**EXERCISE BRIEF:** Extract the complete data exactly as given.

**MATERIAL:**
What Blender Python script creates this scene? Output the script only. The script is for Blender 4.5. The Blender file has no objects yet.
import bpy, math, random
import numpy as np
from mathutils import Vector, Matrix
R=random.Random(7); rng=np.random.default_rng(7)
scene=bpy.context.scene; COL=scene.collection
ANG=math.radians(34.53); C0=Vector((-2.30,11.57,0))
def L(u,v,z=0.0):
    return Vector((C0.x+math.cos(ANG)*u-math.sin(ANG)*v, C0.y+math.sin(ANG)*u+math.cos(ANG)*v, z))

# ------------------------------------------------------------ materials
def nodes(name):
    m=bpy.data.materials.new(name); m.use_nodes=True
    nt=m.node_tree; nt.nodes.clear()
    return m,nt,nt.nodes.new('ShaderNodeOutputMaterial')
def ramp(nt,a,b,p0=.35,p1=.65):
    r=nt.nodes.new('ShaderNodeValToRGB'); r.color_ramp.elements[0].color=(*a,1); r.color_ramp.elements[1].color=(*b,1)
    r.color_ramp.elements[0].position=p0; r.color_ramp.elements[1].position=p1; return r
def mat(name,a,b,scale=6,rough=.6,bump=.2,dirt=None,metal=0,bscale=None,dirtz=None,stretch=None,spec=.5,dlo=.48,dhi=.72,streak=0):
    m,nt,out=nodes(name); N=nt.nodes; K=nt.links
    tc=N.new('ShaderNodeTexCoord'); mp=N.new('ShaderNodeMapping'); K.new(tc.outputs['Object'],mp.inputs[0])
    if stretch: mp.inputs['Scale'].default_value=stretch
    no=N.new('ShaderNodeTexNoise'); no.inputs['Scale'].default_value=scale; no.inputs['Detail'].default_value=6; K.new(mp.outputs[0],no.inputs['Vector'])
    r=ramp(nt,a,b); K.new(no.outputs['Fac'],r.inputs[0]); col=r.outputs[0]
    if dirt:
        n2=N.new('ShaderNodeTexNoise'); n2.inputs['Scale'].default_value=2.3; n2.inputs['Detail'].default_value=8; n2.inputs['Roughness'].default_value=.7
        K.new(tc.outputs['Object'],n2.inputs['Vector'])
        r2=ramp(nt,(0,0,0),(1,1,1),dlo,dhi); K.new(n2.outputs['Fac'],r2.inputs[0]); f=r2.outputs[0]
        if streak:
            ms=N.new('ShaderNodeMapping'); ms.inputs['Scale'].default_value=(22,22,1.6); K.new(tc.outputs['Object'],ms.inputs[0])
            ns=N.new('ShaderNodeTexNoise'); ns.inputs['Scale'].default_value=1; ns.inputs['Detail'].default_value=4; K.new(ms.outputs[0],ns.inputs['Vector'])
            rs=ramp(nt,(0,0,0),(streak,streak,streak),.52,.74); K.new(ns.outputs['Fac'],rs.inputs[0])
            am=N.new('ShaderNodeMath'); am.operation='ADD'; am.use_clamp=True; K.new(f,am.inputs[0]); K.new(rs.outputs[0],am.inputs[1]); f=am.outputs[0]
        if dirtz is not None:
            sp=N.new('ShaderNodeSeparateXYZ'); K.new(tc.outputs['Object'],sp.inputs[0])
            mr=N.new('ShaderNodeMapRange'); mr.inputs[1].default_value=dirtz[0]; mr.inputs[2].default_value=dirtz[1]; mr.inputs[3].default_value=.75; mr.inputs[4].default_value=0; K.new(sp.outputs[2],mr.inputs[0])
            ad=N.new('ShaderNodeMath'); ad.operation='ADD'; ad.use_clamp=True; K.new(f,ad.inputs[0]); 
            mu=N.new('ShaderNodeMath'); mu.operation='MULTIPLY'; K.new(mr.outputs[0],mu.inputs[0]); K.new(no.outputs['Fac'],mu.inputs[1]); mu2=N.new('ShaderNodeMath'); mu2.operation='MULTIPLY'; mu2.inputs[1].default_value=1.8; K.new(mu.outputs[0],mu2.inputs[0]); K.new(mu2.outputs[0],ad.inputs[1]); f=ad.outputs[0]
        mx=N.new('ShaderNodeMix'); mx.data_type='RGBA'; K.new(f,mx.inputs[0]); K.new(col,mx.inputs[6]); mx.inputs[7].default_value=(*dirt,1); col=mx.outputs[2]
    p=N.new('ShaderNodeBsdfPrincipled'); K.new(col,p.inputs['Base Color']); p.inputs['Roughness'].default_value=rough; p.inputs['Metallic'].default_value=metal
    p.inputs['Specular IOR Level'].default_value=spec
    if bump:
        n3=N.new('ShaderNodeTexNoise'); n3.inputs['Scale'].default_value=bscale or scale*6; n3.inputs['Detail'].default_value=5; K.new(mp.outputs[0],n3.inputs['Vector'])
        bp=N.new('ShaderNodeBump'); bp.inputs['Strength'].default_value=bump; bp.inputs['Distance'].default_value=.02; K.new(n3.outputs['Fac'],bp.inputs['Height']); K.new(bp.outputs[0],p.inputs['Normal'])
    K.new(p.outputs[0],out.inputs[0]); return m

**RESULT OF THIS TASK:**
What Blender Python script creates this scene? Output the script only. The script is for Blender 4.5. The Blender file has no objects yet.
import bpy, math, random
import numpy as np
from mathutils import Vector, Matrix
R=random.Random(7); rng=np.random.default_rng(7)
scene=bpy.context.scene; COL=scene.collection
ANG=math.radians(34.53); C0=Vector((-2.30,11.57,0))
def L(u,v,z=0.0):
    return Vector((C0.x+math.cos(ANG)*u-math.sin(ANG)*v, C0.y+math.sin(ANG)*u+math.cos(ANG)*v, z))

# ------------------------------------------------------------ materials
def nodes(name):
    m=bpy.data.materials.new(name); m.use_nodes=True
    nt=m.node_tree; nt.nodes.clear()
    return m,nt,nt.nodes.new('ShaderNodeOutputMaterial')
def ramp(nt,a,b,p0=.35,p1=.65):
    r=nt.nodes.new('ShaderNodeValToRGB'); r.color_ramp.elements[0].color=(*a,1); r.color_ramp.elements[1].color=(*b,1)
    r.color_ramp.elements[0].position=p0; r.color_ramp.elements[1].position=p1; return r
def mat(name,a,b,scale=6,rough=.6,bump=.2,dirt=None,metal=0,bscale=None,dirtz=None,stretch=None,spec=.5,dlo=.48,dhi=.72,streak=0):
    m,nt,out=nodes(name); N=nt.nodes; K=nt.links
    tc=N.new('ShaderNodeTexCoord'); mp=N.new('ShaderNodeMapping'); K.new(tc.outputs['Object'],mp.inputs[0])
    if stretch: mp.inputs['Scale'].default_value=stretch
    no=N.new('ShaderNodeTexNoise'); no.inputs['Scale'].default_value=scale; no.inputs['Detail'].default_value=6; K.new(mp.outputs[0],no.inputs['Vector'])
    r=ramp(nt,a,b); K.new(no.outputs['Fac'],r.inputs[0]); col=r.outputs[0]
    if dirt:
        n2=N.new('ShaderNodeTexNoise'); n2.inputs['Scale'].default_value=2.3; n2.inputs['Detail'].default_value=8; n2.inputs['Roughness'].default_value=.7
        K.new(tc.outputs['Object'],n2.inputs['Vector'])
        r2=ramp(nt,(0,0,0),(1,1,1),dlo,dhi); K.new(n2.outputs['Fac'],r2.inputs[0]); f=r2.outputs[0]
        if streak:
            ms=N.new('ShaderNodeMapping'); ms.inputs['Scale'].default_value=(22,22,1.6); K.new(tc.outputs['Object'],ms.inputs[0])
            ns=N.new('ShaderNodeTexNoise'); ns.inputs['Scale'].default_value=1; ns.inputs['Detail'].default_value=4; K.new(ms.outputs[0],ns.inputs['Vector'])
            rs=ramp(nt,(0,0,0),(streak,streak,streak),.52,.74); K.new(ns.outputs['Fac'],rs.inputs[0])
            am=N.new('ShaderNodeMath'); am.operation='ADD'; am.use_clamp=True; K.new(f,am.inputs[0]); K.new(rs.outputs[0],am.inputs[1]); f=am.outputs[0]
        if dirtz is not None:
            sp=N.new('ShaderNodeSeparateXYZ'); K.new(tc.outputs['Object'],sp.inputs[0])
            mr=N.new('ShaderNodeMapRange'); mr.inputs[1].default_value=dirtz[0]; mr.inputs[2].default_value=dirtz[1]; mr.inputs[3].default_value=.75; mr.inputs[4].default_value=0; K.new(sp.outputs[2],mr.inputs[0])
            ad=N.new('ShaderNodeMath'); ad.operation='ADD'; ad.use_clamp=True; K.new(f,ad.inputs[0]); 
            mu=N.new('ShaderNodeMath'); mu.operation='MULTIPLY'; K.new(mr.outputs[0],mu.inputs[0]); K.new(no.outputs['Fac'],mu.inputs[1]); mu2=N.new('ShaderNodeMath'); mu2.operation='MULTIPLY'; mu2.inputs[1].default_value=1.8; K.new(mu.outputs[0],mu2.inputs[0]); K.new(mu2.outputs[0],ad.inputs[1]); f=ad.outputs[0]
        mx=N.new('ShaderNodeMix'); mx.data_type='RGBA'; K.new(f,mx.inputs[0]); K.new(col,mx.inputs[6]); mx.inputs[7].default_value=(*dirt,1); col=mx.outputs[2]
    p=N.new('ShaderNodeBsdfPrincipled'); K.new(col,p.inputs['Base Color']); p.inputs['Roughness'].default_value=rough; p.inputs['Metallic'].default_value=metal
    p.inputs['Specular IOR Level'].default_value=spec
    if bump:
        n3=N.new('ShaderNodeTexNoise'); n3.inputs['Scale'].default_value=bscale or scale*6; n3.inputs['Detail'].default_value=5; K.new(mp.outputs[0],n3.inputs['Vector'])
        bp=N.new('ShaderNodeBump'); bp.inputs['Strength'].default_value=bump; bp.inputs['Distance'].default_value=.02; K.new(n3.outputs['Fac'],bp.inputs['Height']); K.new(bp.outputs[0],p.inputs['Normal'])
    K.new(p.outputs[0],out.inputs[0]); return m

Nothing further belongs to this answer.